Dimitris Linardatos

It seems that Dimitris was destined for a life working in the built environment. He was born into an engineering family, where his father and both grandfathers worked in construction and his uncle owned a building company. Despite his prowess as a young footballer that almost saw him pursue a career in the beautiful game in his native Greece, engineering beckoned, and he gravitated towards it.

Given his familial circumstances, it’s not difficult to imagine Dimitris at his father’s side as a boy, watching and absorbing the skills that would make him a leading civil engineer later in his life. ‘I was very interested as a kid, visiting my father’s and uncle’s projects and watching how they were delivered,’ he recalls. ‘From the age of about 15 I started working with both of them, out of school hours and on summer holidays. They gave me small tasks to start. I was very creative, breaking things apart and learning how to put them back together, learning how to make things by hand.’

Later, fourteen months mandatory military service in Greece saw him deployed to the engineering corps, where part of the exercises involved learning how to construct bridges. He recollects wrestling with bad weather through the night to build two temporary bridges to evacuate two villages that were at risk of flooding. ‘I suspect those two bridges are still there, 20 years later!’

It was all this that led Dimitris to a career in civil engineering, after relocating to the UK to complete his chartership with the Institution of Civil Engineers. It’s not an exaggeration to say that Dimitris is passionate about flood mitigation. He sees it as a first principle in the development of sustainable communities, and he knows with certainty that it takes more than just the right software to effectively deal with this ever-increasing risk. ‘When I started working in this field, we were still doing everything on spreadsheets. It was only in the early 2000s that flood maps started being produced,’ he explains. ‘Software now does some of that work for us, but you still need to understand how things work, and put your head down to effectively use the data that it provides.’

Dimitris is adept at negotiating the often-competing demands of masterplanning and construction as it relates to flood risk. ‘Urban areas developed near rivers for obvious reasons – access to water, transport, trade. And we want to continue to develop in urban areas to protect greenfield land, maximise infrastructure efficiency and social cohesion,’ he explains. ‘But policies have developed in contradictory ways, some of which encourage development on flood plains. As engineers, we have to assess the risks and explain them so they are clearly understood.’

There is a real, human cost to flooding that inspires Dimitris to deliver the best possible results on his projects. ‘Sometimes, people see the pictures on the news and think that it’s just a bit of water. But it’s so much more serious than the pictures. Beyond the actual risk to human life, flooding stays with people. It can cause nightmares and sleeplessness. It can disrupt relationships. It has long-term health, financial and economic implications for individuals and communities,’ he notes. ‘It can lead to legal issues, insurance disputes. And that’s before we even consider the embodied carbon used in the replacing and repairing everything that has been damaged by flooding.’ The human impact is clearly close to Dimitris’ heart when he talks about the value of the work he does. ‘Local Authorities are desperate to build new houses, often on flood plains. Planning is being used to prevent development, but we need to address and mitigate the challenge.’

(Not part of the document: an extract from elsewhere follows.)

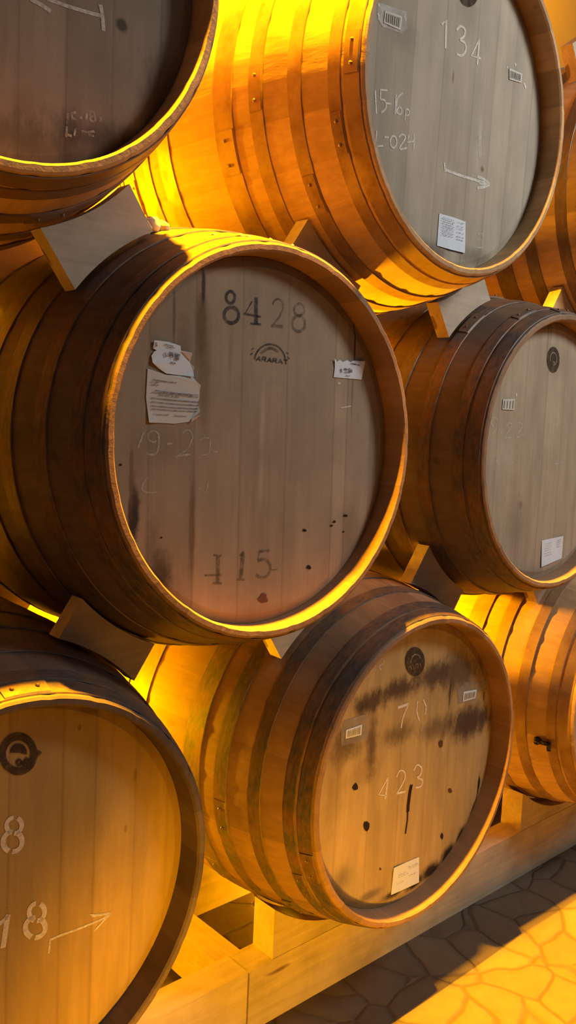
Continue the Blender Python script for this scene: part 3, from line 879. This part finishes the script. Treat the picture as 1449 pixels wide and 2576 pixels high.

Addressing the contradictions in policy and the need to clearly articulate flood risk strategy often leads Dimitris to exercise his political skills. ‘It can be very challenging, meeting with different stakeholder groups, different individuals and departments, public consultations – searching for common ground and compromise,’ he points out. ‘You need to be able to explain that what you are doing is the right way to do things. You have to be persuasive.’ He knows what is required to secure planning and to create places that benefit everyone involved in the process. Dimitris is expert at developing design responses that can serve multiple purposes – creating places that people can enjoy when they are outdoors, but also make a place for water when the weather turns sour.

Joining up engineering responses with policy contradictions sees Dimitris leading a team that has expanded into transport consultation as well. Starting with transport assessments and travel plans on new developments has led to a wealth of experience in roundabout and junction capacities, modelling and local impact studies, and a growing body of work in transforming existing cities to cater for sustainable modes of transport. ‘Between us and the structural engineering teams at Price & Myers, we can now cater for structural complexity below ground in buildings, combine SuDS (Sustainable Drainage Systems) with civil engineering projects, find a place for water alongside a place for cyclists and pedestrians, and create space where space simply was not available.’ It’s a suite of skills well developed for an ever-changing future.

Dimitris loves the challenges that civil engineering brings. His role helps join up the dots with masterplanning, architecture, structures, civils and landscape design, to the betterment of individuals and communities, and the natural environment. ‘I love civil engineering because it really lets me get involved with communities,’ he enthuses. ‘You learn how the world works and how people think, how they live now and how they are likely to live in the future. We help to transform places and make them better for all.’